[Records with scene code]
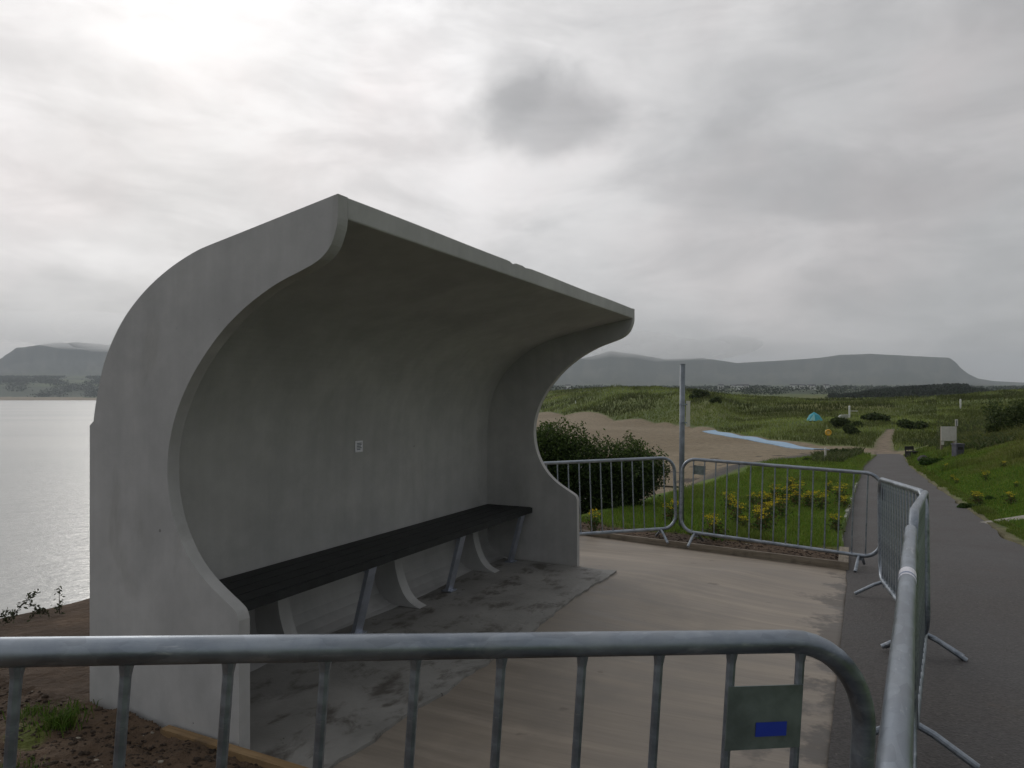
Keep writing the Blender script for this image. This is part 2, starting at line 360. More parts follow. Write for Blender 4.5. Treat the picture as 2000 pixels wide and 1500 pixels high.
# sharp skyline: blend each column's ridge height in exactly
_rid = EYE+(HOR-ridge(_pkf))/F_PX*np.where(_pkf <= 700, 6600, 7500)
def _bil(px, Y):
    a = np.clip(np.interp(px, _pkf, np.arange(len(_pkf))), 0, len(_pkf)-1.001); b = np.clip((np.log(np.maximum(Y, 20.1))-_logY[0])/(_logY[1]-_logY[0]), 0, len(_logY)-1.001)
    i = a.astype(int); j = b.astype(int); u = a-i; v = b-j
    return (_tabF[i, j]*(1-u)+_tabF[i+1, j]*u)*(1-v)+(_tabF[i, j+1]*(1-u)+_tabF[i+1, j+1]*u)*v
# rebuild the mountain part of the table with the fine skyline
for _i, _p in enumerate(_pkf):
    pkY = 6600 if _p <= 500 else 7500; bs = 5000.
    m = _logY > math.log(bs)
    zb = np.interp(math.log(bs), _logY, _tabF[_i]); Ym = np.exp(_logY[m])
    t = np.clip((Ym-bs)/(pkY-bs), 0, 1); zt = EYE+(HOR-float(ridge(_p)))/F_PX*pkY
    up = zb+(zt-zb)*(t**1.25*.75+.25*np.clip((t-.72)/.22, 0, 1)**1.0)
    _tabF[_i, m] = np.where(Ym <= pkY, up, zt*(1-.8*np.clip((Ym-pkY)/3500, 0, 1)))

def pxY(x, y):
    x = np.asarray(x, float); y = np.asarray(y, float); r = np.hypot(x, y); th = np.arctan2(x, y)
    tc_ = np.clip(th, R(-63), R(63)); Y = r*np.cos(tc_); return 1000+F_PX*np.tan(tc_), Y
PHI = R(90-26.0577); FX, FY = -1.163, 3.184
ux, uy = math.cos(PHI), math.sin(PHI)
def to_st(x, y): dx = x-FX; dy = y-FY; return dx*ux+dy*uy, -dx*uy+dy*ux
def from_st(s, t): return FX+s*ux-t*uy, FY+s*uy+t*ux
# far edge of the slab, as two world points
SA, SB = (.89, 9.58), (3.57, 7.57)
def beyond_slab(x, y):      # >0 past the far edge board
    nx, ny = (SB[1]-SA[1]), -(SB[0]-SA[0]); L = math.hypot(nx, ny); return -((x-SA[0])*nx+(y-SA[1])*ny)/L
def slab_z(s, t):
    x, y = from_st(s, t); za = .21-.058*np.minimum(y, 7.4)
    k = sstep(-t, .4, 2.3); k2 = sstep(s, 3.8, 6.2); k = np.maximum(k, k2)
    return k*za
def terrain(x, y, detail=True):
    x = np.asarray(x, float); y = np.asarray(y, float); px, Y = pxY(x, y); s, t = to_st(x, y)
    L = Ledge(y); E = Eedge(y); zp = zpath(y)
    zfar = _bil(px, Y)
    # dunes / field relief
    fade = sstep(Y, Sedge(px)*1.0, Sedge(px)*1.12+3)
    zfar = zfar+fade*np.where(Y < 900, (fbm(x, y, 1/26., 4)*2.0+fbm(x, y, 1/7., 3)*.5)*np.clip(Y/150, .5, 1.2)*sstep(Y, Sedge(px)*1.03, Sedge(px)*1.3+6), 0)*np.where(px < 400, 0, 1)
    mt = sstep(Y, 4700, 5600)*(1-sstep(Y, 6500, 7600))
    zfar = zfar+mt*fbm(px*6, Y*.25, 1/260., 5)*26+sstep(Y, 900, 2500)*(1-sstep(Y, 4500, 5200))*fbm(x, y, 1/420., 4)*7
    zfar = np.where(Y < Sedge(px), np.where(px > 1000, np.where(x < -30, -3.9-5*sstep(-x, 30, 75), zfar+fbm(x, y, 1/14., 3)*.12), -9), zfar)
    # near headland
    bump_ = fbm(x, y, 1/1.8, 4)
    soil = .085+.065*np.clip(3.2-y, 0, 3)+.20*sstep(y, 3.6, 4.8)+bump_*.04
    plat = zp+.10-.03*(1-sstep(beyond_slab(x, y), .5, 1.0))+.085*sstep(L-x, 0, 3)*(1-sstep(y, 11, 20))+fbm(x, y, 1/2.5, 3)*.06*sstep(beyond_slab(x, y), .5, 3)
    wl = sstep(t, -1.0, .6)*(1-sstep(s, -.2, 1.5))           # soil heap to the left of the shelter
    near_left = np.where(beyond_slab(x, y) > .036, plat, np.where(s < -.09, (1-wl)*(.03+.06*np.clip(3.2-y, 0, 3))+wl*soil, -.05))
    near_left = np.where((t > 1.05) & (s >= -.09) & (beyond_slab(x, y) <= 0), soil*.0+.06+bump_*.05, near_left)
    dr = x-(L+PW)
    right = zp+.02+(2.7*(1-np.exp(-np.clip(dr, 0, 80)/9)))*sstep(y, 6, 26)+.25*sstep(dr, 0, 4)+fbm(x, y, 1/5., 4)*.22*sstep(dr, .5, 4)
    onpath = zp-.05
    z = np.where(x < L, near_left, np.where(dr > 0, right, onpath))
    # inside the slab footprint keep the earth below the slab
    ins = (s > -.09) & (t < 1.05) & (beyond_slab(x, y) <= .036) & (x < L+.4)
    z = np.where(ins, np.minimum(z, slab_z(s, t)-.08), z)
    # cliff / bank beyond the edge
    e = E-x+fbm(x, y, 1/2.2, 3)*.25*sstep(y, 3, 12)
    wseaward = sstep(e, 0, np.where(y > 11, 2.6+.09*y, 2.2))
    low = np.where(y > 11, np.where(x < -30, zfar, zfar+1.1*np.exp(-np.clip(e, 0, 99)/14)), -9.)
    low = np.where((y > 8) & (y <= 11), -9+(y-8)/3*5.0, low) if True else low
    z = z*(1-wseaward)+low*wseaward
    # join to the far country past the beach access
    k = sstep(y, 66, 80); z = z*(1-k)+np.where(px > 1000, zfar+np.where(px > 1830, 2.0*(1-sstep(Y, 80, 240)), 0), zfar)*k
    z = np.where((y > 11) & (px < 950) & (x < E-3), zfar, z)
    if detail:
        heap = sstep(t, -1.2, .2)*(s < -.07)*(e > -99)*(1-sstep(e, -.2, .6))*(x < L)
        z = z+heap*(fbm(x, y, 1/.22, 4, .6)*.040+fbm(x, y, 1/.07, 3, .6)*.012)
        soilb = sstep(beyond_slab(x, y), .02, .12)*(1-sstep(beyond_slab(x, y), .8, 1.3))*(x < L)*(1-sstep(e, -.2, .6))
        z = z+soilb*(fbm(x, y, 1/.25, 4, .6)*.025)
    return z
def tcolor(x, y, z):
    px, Y = pxY(x, y); s, t = to_st(x, y); L = Ledge(y); E = Eedge(y); n = len(x)
    soil = np.array([.075, .052, .036]); soil2 = np.array([.11, .075, .05]); grass = np.array([.095, .16, .024]); grass2 = np.array([.14, .19, .033])
    dune = np.array([.155, .185, .060]); dune2 = np.array([.105, .14, .045]); sand = np.array([.225, .18, .118]); sand2 = np.array([.27, .22, .15]); far = np.array([.055, .075, .045]); rock = np.array([.09, .085, .08])
    mix = lambda a, b, k: a*(1-k[:, None])+b*k[:, None]
    A = lambda c: np.tile(c, (n, 1))
    f1 = sstep(fbm(x, y, 1/9., 4), -.35, .35); f2 = sstep(fbm(x, y, 1/1.3, 4), -.3, .4)
    # far
    cf = mix(A(dune), A(dune2), f1); cf = mix(cf, A(np.array([.165, .165, .055])), sstep(fbm(x, y, 1/40., 3), .0, .5)*sstep(Y, 90, 200))
    cf = mix(cf, mix(A(far), A(np.array([.09, .12, .05])), sstep(fbm(x, y, 1/160., 3), .0, .4)), sstep(Y, 700, 1300))
    cf = mix(cf, mix(A(np.array([.045, .055, .045])), A(np.array([.085, .09, .07])), sstep(fbm(px*5, Y*.12, 1/90., 4), -.1, .5)), sstep(Y, 4600, 5600))
    cf = mix(cf, A(sand2), ((px < 500) & (Y < 2560)).astype(float))
    S = Sedge(px)*(1+.012*fbm(x, y, 1/5., 3)); sd_ = mix(A(sand), A(sand2), sstep(fbm(x, y, 1/18., 4), -.4, .4))
    beach = (1-sstep(Y, S, S*1.015+.5))
    cf = mix(cf, sd_, beach)
    # trail that climbs from the beach access into the dunes
    tr = np.exp(-((x-np.interp(y, [60, 72, 82, 95], [31.5, 37.2, 42.6, 50.3]))/np.interp(y, [60, 75, 95], [2.2, 1.25, .6]))**4)*((y > 62) & (y < 94))
    g = mix(A(grass), A(grass2), f2); g = mix(g, A(np.array([.11, .125, .04])), sstep(fbm(x, y, 1/3.5, 4), .1, .6)*sstep(y, 18, 40))
    sl = mix(A(soil), A(soil2), f2)
    b = beyond_slab(x, y)
    left = np.where(((b > 0))[:, None], mix(sl, g, sstep(b+fbm(x, y, 1/.6, 3)*.35, .65, 1.1)), sl)
    left = np.where((b > 0)[:, None], left, mix(left, g, sstep(fbm(x, y, 1/.5, 3), .55, .7)*.6))
    dr = x-(L+PW); right = mix(g, A(np.array([.14, .145, .045])), sstep(dr+fbm(x, y, 1/4., 3)*2, 1, 3.5)*sstep(y, 12, 22)*.8)
    edge_sand = (1-sstep(dr+fbm(x, y, 1/.5, 3)*.12, .03, .28)); right = mix(right, A(np.array([.17, .14, .10])), edge_sand*.8)
    nr = np.where((x < L)[:, None], left, right)
    e = E-x; nr = mix(nr, np.where((y > 11)[:, None], mix(A(rock), sd_, sstep(e, 1.5, 4.)), A(rock)), sstep(e, .3, 1.2))
    k = sstep(y, 62, 74); c = mix(nr, cf, k); c = np.where(((y > 11) & (x < E-4))[:, None], cf, c)
    # wrack and pebbles at the head of the beach
    wr = (sstep(fbm(x*1.0, y*.5, 1/1.2, 4), .28, .45))*(y > 14)*(y < 62)*(e > 3)*(1-sstep(e, 9, 15)); c = mix(c, A(np.array([.06, .05, .045])), wr*.85)
    c = mix(c, A(np.array([.25, .20, .15])), np.clip(tr, 0, 1)*.95)
    return c

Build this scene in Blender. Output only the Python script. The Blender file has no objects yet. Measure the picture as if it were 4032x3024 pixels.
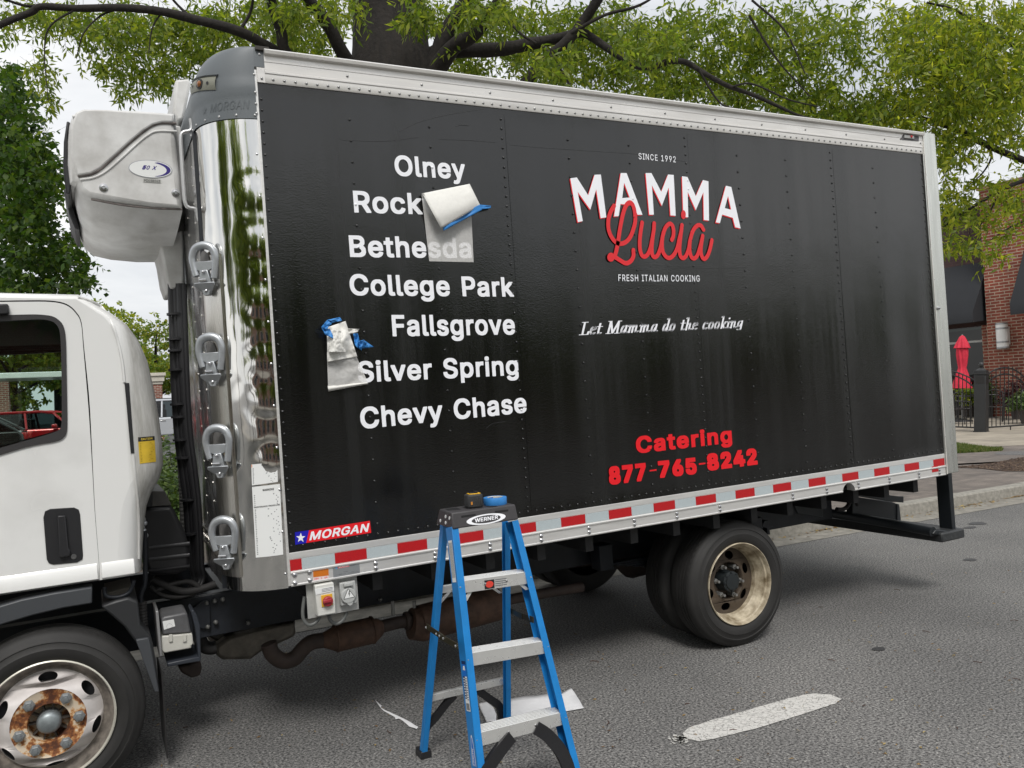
import bpy, bmesh, math, random
import numpy as np
from mathutils import Vector, Matrix, noise as mnoise
from mathutils.bvhtree import BVHTree
random.seed(7); RNG = np.random.default_rng(11)
SC = bpy.context.scene
COL = SC.collection
R = math.radians

# ---------------------------------------------------------------- camera
RW = np.array([[0.88817, -0.45658, -0.05237], [-0.03990, 0.03696, -0.99852], [0.45784, 0.88894, 0.01462]])
RW[0] /= np.linalg.norm(RW[0]); RW[1] -= RW[0] * (RW[0] @ RW[1]); RW[1] /= np.linalg.norm(RW[1]); RW[2] = np.cross(RW[0], RW[1])
CW = np.array([-0.774, -3.755, 1.617])
FPX = 3200.0
cam_d = bpy.data.cameras.new('camera'); cam = bpy.data.objects.new('camera', cam_d); COL.objects.link(cam)
cam_d.sensor_width = 36.0; cam_d.lens = FPX / 4032 * 36.0; cam_d.clip_start = 0.05; cam_d.clip_end = 3000
M = Matrix.Identity(4)
for i in range(3):
    M[i][0] = RW[0][i]; M[i][1] = -RW[1][i]; M[i][2] = -RW[2][i]; M[i][3] = CW[i]
cam.matrix_world = M
SC.camera = cam
SC.view_settings.view_transform = 'Standard'; SC.view_settings.look = 'None'
SC.view_settings.gamma = 1.0; SC.view_settings.exposure = 0.66
SC.cycles.max_bounces = 8; SC.cycles.transparent_max_bounces = 16
SC.cycles.sample_clamp_indirect = 6.0

# ---------------------------------------------------------------- sky and sun (bright overcast)
SUN_EL, SUN_AZ = R(52), R(200)      # azimuth: direction the light comes from, seen from above, from +Y clockwise
wd = bpy.data.worlds.new('World'); SC.world = wd; wd.use_nodes = True
nt = wd.node_tree; nt.nodes.clear()
def N(tree, typ, **kw):
    n = tree.nodes.new(typ)
    for k, v in kw.items():
        if k.startswith('_'): setattr(n, k[1:], v)
        else: n.inputs[k.replace('__', ' ')].default_value = v
    return n
sky = N(nt, 'ShaderNodeTexSky', _sky_type='NISHITA', _sun_disc=False, _sun_elevation=SUN_EL, _sun_rotation=SUN_AZ, _air_density=1.2, _dust_density=3.0)
skym = N(nt, 'ShaderNodeMix', _data_type='RGBA', _blend_type='MULTIPLY'); skym.inputs[0].default_value = 1.0
skym.inputs[7].default_value = (0.10, 0.10, 0.10, 1)
tc = N(nt, 'ShaderNodeTexCoord'); mp = N(nt, 'ShaderNodeMapping'); mp.inputs['Scale'].default_value = (1.0, 1.0, 3.2)
n1 = N(nt, 'ShaderNodeTexNoise', Scale=2.3, Detail=7.0, Roughness=0.55, Distortion=0.4)
rp = N(nt, 'ShaderNodeValToRGB'); rp.color_ramp.elements[0].position = 0.32; rp.color_ramp.elements[0].color = (0.42, 0.44, 0.47, 1)
rp.color_ramp.elements[1].position = 0.66; rp.color_ramp.elements[1].color = (0.76, 0.755, 0.745, 1)
mx = N(nt, 'ShaderNodeMix', _data_type='RGBA'); mx.inputs[0].default_value = 0.93
bg = N(nt, 'ShaderNodeBackground', Strength=1.0); out = N(nt, 'ShaderNodeOutputWorld')
L = nt.links.new
L(sky.outputs[0], skym.inputs[6]); L(tc.outputs['Generated'], mp.inputs[0]); L(mp.outputs[0], n1.inputs['Vector']); L(n1.outputs[0], rp.inputs[0])
L(skym.outputs[2], mx.inputs[6]); L(rp.outputs[0], mx.inputs[7]); L(mx.outputs[2], bg.inputs[0]); L(bg.outputs[0], out.inputs[0])
sun_d = bpy.data.lights.new('sun', 'SUN'); sun = bpy.data.objects.new('sun', sun_d); COL.objects.link(sun)
sun_d.energy = 1.5; sun_d.angle = R(18); sun_d.color = (1.0, 0.975, 0.94)
sd = Vector((math.sin(SUN_AZ) * math.cos(SUN_EL), math.cos(SUN_AZ) * math.cos(SUN_EL), math.sin(SUN_EL)))
sun.rotation_euler = sd.to_track_quat('Z', 'Y').to_euler(); sun.location = (0, -10, 30)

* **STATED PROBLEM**
Using the entries above, write out exactly the lines from the one with "Build this scene" through the one with "R = math.radians", ends included. Leave out any pictures.

* **TASK SOLUTION**
Build this scene in Blender. Output only the Python script. The Blender file has no objects yet. Measure the picture as if it were 4032x3024 pixels.
import bpy, bmesh, math, random
import numpy as np
from mathutils import Vector, Matrix, noise as mnoise
from mathutils.bvhtree import BVHTree
random.seed(7); RNG = np.random.default_rng(11)
SC = bpy.context.scene
COL = SC.collection
R = math.radians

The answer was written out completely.